Oracle accidentally releases exploit code

Oracle appears to have accidentally released details about an unpatched security vulnerability in its database software, including sample code that could be used to exploit the problem. Details of the vulnerability were published last Thursday in a note that was briefly posted to Oracle's Metalink customer support portal.

The security community learned of the vulnerability early Monday when researcher Alexander Kornbrust posted an advisory on the situation to the Full Disclosure mailing list. Oracle removed the information on Friday, after being informed of the security risks associated with the Metalink note, said Kornbrust, a business director at Red-Database-Security, in Neunkirchen, Germany.

Oracle is planning to address the matter, the company said Monday. "Oracle is aware of information that was posted to Full Disclosure regarding a vulnerability in Oracle Database 9i and Oracle Database 10g. We plan to provide customers a patch that addresses this vulnerability in a future quarterly Critical Patch Update," a company spokeswoman said Monday.

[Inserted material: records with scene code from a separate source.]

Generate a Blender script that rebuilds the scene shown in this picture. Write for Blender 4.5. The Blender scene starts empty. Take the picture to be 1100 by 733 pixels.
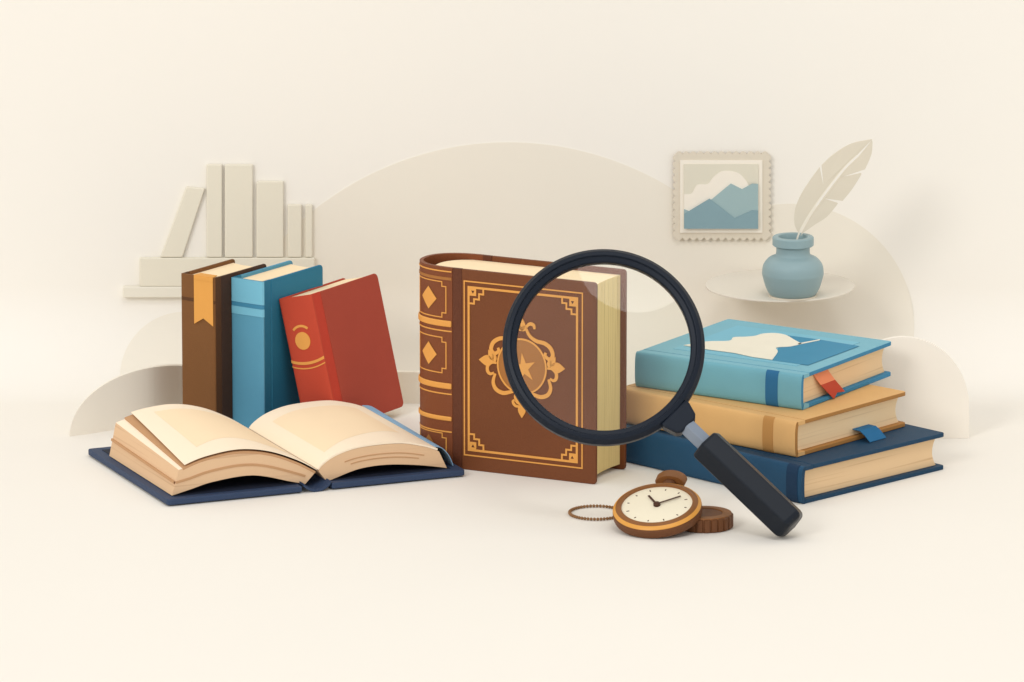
import bpy, bmesh, math, random
from mathutils import Vector, Matrix
random.seed(4)
S = bpy.context.scene
C = S.collection
rad = math.radians

# ------------------------------------------------------------------ camera
PITCH = rad(12.8); DIST = 8.0
VD = Vector((0, math.cos(PITCH), -math.sin(PITCH)))
VU = Vector((0, math.sin(PITCH), math.cos(PITCH)))
CAM = VU * 0.1335 - VD * DIST
cd = bpy.data.cameras.new("camera"); cam = bpy.data.objects.new("camera", cd); C.objects.link(cam)
cam.location = CAM; cam.rotation_euler = (math.pi / 2 - PITCH, 0, 0)
cd.sensor_width = 36; cd.lens = 36 * DIST / 1.1; cd.clip_start = 0.1; cd.clip_end = 200
S.camera = cam

# ------------------------------------------------------------------ light
w = bpy.data.worlds.new("World"); S.world = w; w.use_nodes = True
bg = w.node_tree.nodes["Background"]
bg.inputs[0].default_value = (0.985, 0.99, 1.0, 1); bg.inputs[1].default_value = 0.83
def lamp(name, loc, target, size, power, col):
    ld = bpy.data.lights.new(name, 'AREA'); ld.shape = 'DISK'; ld.size = size; ld.energy = power; ld.color = col
    o = bpy.data.objects.new(name, ld); C.objects.link(o); o.location = loc
    o.rotation_euler = (Vector(target) - Vector(loc)).to_track_quat('-Z', 'Y').to_euler()
    return o
lamp("key_softbox", Vector((-0.50, -0.78, 0.50)) * 34, (0, 0, 0.05), 10.5, 3100, (1.0, 0.985, 0.955))
lamp("overhead_softbox", Vector((0.10, -0.25, 0.25)) + Vector((0.10, -0.53, 0.84)) * 8, (0.10, -0.25, 0.25), 2.6, 90, (1.0, 0.99, 0.97))  # added lamp, placed so that the lens shows its reflection
S.view_settings.view_transform = 'Standard'; S.view_settings.look = 'None'
S.view_settings.exposure = -0.03; S.view_settings.gamma = 1
S.render.engine = 'CYCLES'
S.cycles.max_bounces = 10; S.cycles.transparent_max_bounces = 12

# ------------------------------------------------------------------ where a thing stands
def ray(px, row):
    return (VD * DIST + Vector((1, 0, 0)) * (px - 550) / 1000 + VU * (366.5 - row) / 1000)
def G(px, row, z=0.0):                 # point at height z
    r = ray(px, row); return CAM + r * ((z - CAM.z) / r.z)
def Wp(px, row, y):                    # point on the upright plane y
    r = ray(px, row); return CAM + r * ((y - CAM.y) / r.y)

# ------------------------------------------------------------------ materials
def lin(c):
    c = c / 255
    return c / 12.92 if c <= 0.04045 else ((c + 0.055) / 1.055) ** 2.4
def mat(name, rgb, rough=0.6, spec=0.25, metal=0.0, var=0.05, scale=30, bump=0.0, bscale=900, coat=0.0):
    m = bpy.data.materials.new(name); m.use_nodes = True
    n = m.node_tree.nodes; l = m.node_tree.links; b = n["Principled BSDF"]
    base = tuple(lin(c) for c in rgb)
    tc = n.new('ShaderNodeTexCoord'); no = n.new('ShaderNodeTexNoise'); no.inputs['Scale'].default_value = scale
    no.inputs['Detail'].default_value = 6
    l.new(tc.outputs['Object'], no.inputs['Vector'])
    mx = n.new('ShaderNodeMix'); mx.data_type = 'RGBA'
    mx.inputs[6].default_value = tuple(c * (1 - var) for c in base) + (1,)
    mx.inputs[7].default_value = tuple(min(1, c * (1 + var)) for c in base) + (1,)
    l.new(no.outputs['Fac'], mx.inputs[0]); l.new(mx.outputs[2], b.inputs['Base Color'])
    b.inputs['Roughness'].default_value = rough; b.inputs['Specular IOR Level'].default_value = spec
    b.inputs['Metallic'].default_value = metal; b.inputs['Coat Weight'].default_value = coat
    if bump:
        n2 = n.new('ShaderNodeTexNoise'); n2.inputs['Scale'].default_value = bscale; n2.inputs['Detail'].default_value = 3
        l.new(tc.outputs['Object'], n2.inputs['Vector'])
        bp = n.new('ShaderNodeBump'); bp.inputs['Strength'].default_value = bump; bp.inputs['Distance'].default_value = 0.0005
        l.new(n2.outputs['Fac'], bp.inputs['Height']); l.new(bp.outputs[0], b.inputs['Normal'])
    return m
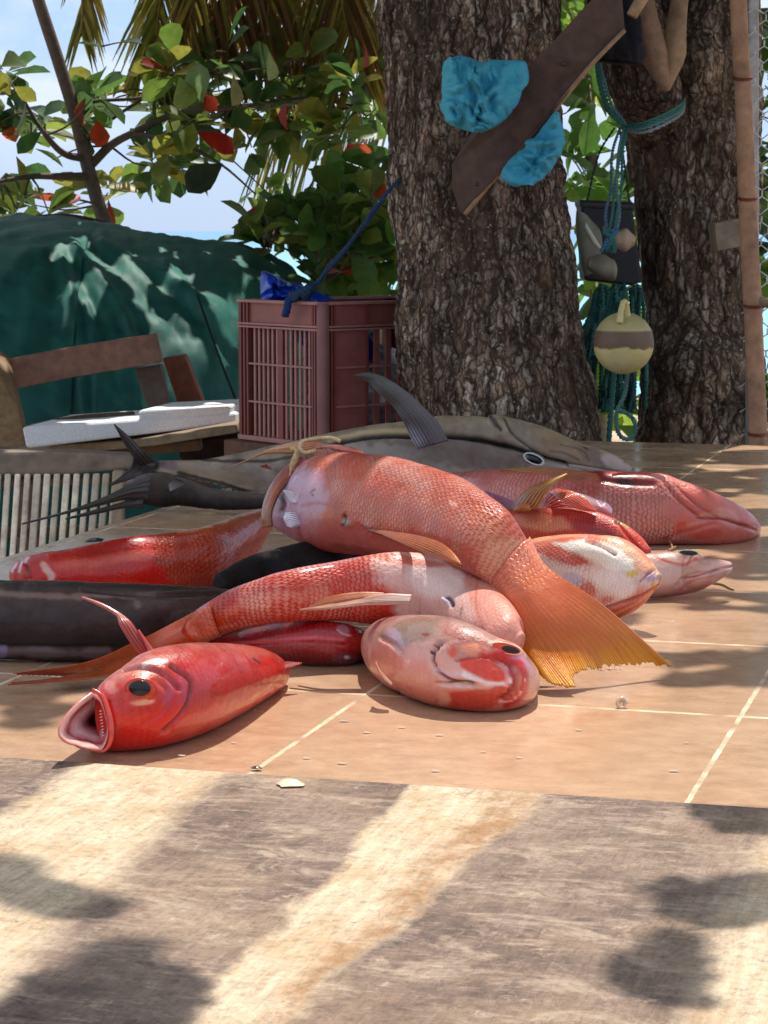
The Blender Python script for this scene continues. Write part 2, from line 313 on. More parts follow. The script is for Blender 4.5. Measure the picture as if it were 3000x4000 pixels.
scr = m.noise(m.map(c3, sc=(1, 16, 1), rot=(0, 0, .35)), 8, 4, .75); col = m.mix(m.ramp(scr, [(.66, 0.0), (.69, .6)]), col, (214, 192, 164))
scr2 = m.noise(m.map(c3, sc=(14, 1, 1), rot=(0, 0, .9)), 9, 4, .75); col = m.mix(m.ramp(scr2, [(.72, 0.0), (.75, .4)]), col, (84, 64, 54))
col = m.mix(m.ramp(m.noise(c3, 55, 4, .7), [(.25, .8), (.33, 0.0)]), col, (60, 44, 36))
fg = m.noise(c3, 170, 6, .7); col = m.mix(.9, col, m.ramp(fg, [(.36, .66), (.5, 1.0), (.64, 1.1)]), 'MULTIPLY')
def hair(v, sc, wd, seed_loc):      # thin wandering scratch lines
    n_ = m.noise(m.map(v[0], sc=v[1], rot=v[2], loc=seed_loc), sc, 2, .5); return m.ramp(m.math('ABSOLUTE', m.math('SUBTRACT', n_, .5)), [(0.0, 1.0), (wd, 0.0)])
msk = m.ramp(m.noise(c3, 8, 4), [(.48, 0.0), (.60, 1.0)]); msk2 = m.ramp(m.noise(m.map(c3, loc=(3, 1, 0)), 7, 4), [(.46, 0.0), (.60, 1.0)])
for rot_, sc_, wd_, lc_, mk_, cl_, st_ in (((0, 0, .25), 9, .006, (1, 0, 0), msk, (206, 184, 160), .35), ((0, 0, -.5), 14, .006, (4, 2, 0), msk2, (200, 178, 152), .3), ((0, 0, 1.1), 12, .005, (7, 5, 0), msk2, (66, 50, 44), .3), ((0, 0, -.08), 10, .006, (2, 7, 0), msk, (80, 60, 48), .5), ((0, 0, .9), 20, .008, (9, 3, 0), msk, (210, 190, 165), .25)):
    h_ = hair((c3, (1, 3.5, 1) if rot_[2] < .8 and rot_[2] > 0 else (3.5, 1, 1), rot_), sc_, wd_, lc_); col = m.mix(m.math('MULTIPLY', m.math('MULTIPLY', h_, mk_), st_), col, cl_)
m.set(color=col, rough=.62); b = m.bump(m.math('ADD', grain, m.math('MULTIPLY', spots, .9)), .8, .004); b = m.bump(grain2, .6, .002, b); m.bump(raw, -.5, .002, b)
wb = thing('wooden_board', 'weathered wooden work board with pale scraped stripes in front of the tiles', 'board'); wb.location = (G1[0], G1[1], 0); wb.rotation_euler = (0, 0, YAW)
# front edge of the tiles is not square to the grout: build the plank as a quad
def q2(x, y, z=0): a = loc(PT(x, y, 0)); return [a[0], a[1], z]
e0, e1 = q2(-400, 2940), q2(3400, 3195)
far_l = np.array(e0); far_r = np.array(e1)
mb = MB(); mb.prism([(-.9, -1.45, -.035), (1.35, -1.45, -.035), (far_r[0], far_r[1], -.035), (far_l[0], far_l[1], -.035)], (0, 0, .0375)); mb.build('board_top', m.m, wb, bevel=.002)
for (u, v) in ((-.7, -1.3), (1.15, -1.3)):
    mb = MB(); mb.box((u, v, GZ-.05), (.07, 0, 0), (0, .07, 0), (0, 0, -.036-GZ+.05), (120, 100, 80)); mb.build('leg', m2, wb, bevel=.003)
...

The database vendor's next set of security patches is due on April 18.

In order to exploit the problem, attackers would first need to have an account on the Oracle database, making this problem unlikely to be exploited via the Web. However, by creating specially crafted queries, database users who would normally only be able to read data would be able to change the underlying data.

The vulnerability affects Oracle's database version 9.2.0.0 to 10.2.0.3 running on any operating system.

Kornbrust has published a number of work-arounds for the problem, which he does not believe will be patched in Oracle's April security updates. These work-arounds can be found at http://www.red-database-security.com/advisory/oracle_modify_data_via_views.html.

The security researcher said he decided to go public with the information on the vulnerability because enough people had already seen Oracle's Metalink note that it posed a risk for Oracle users.

It is ironic that the original source of this unpatched exploit, called a 0day in hacker parlance, was Oracle itself, given Oracle's past criticism of researchers who disclose such vulnerabilities, Kornbrust said. "This time they can't blame security researchers," he said.

Oracle had no comment on how it came to release this sensitive information, but Kornbrust speculated that it was due to a mistake by their support organization. "It looks to me like someone from Oracle support found information about this bug and he was not aware that it was a security issue," he said. "I think the poor guy who published this information did this in context of helping people."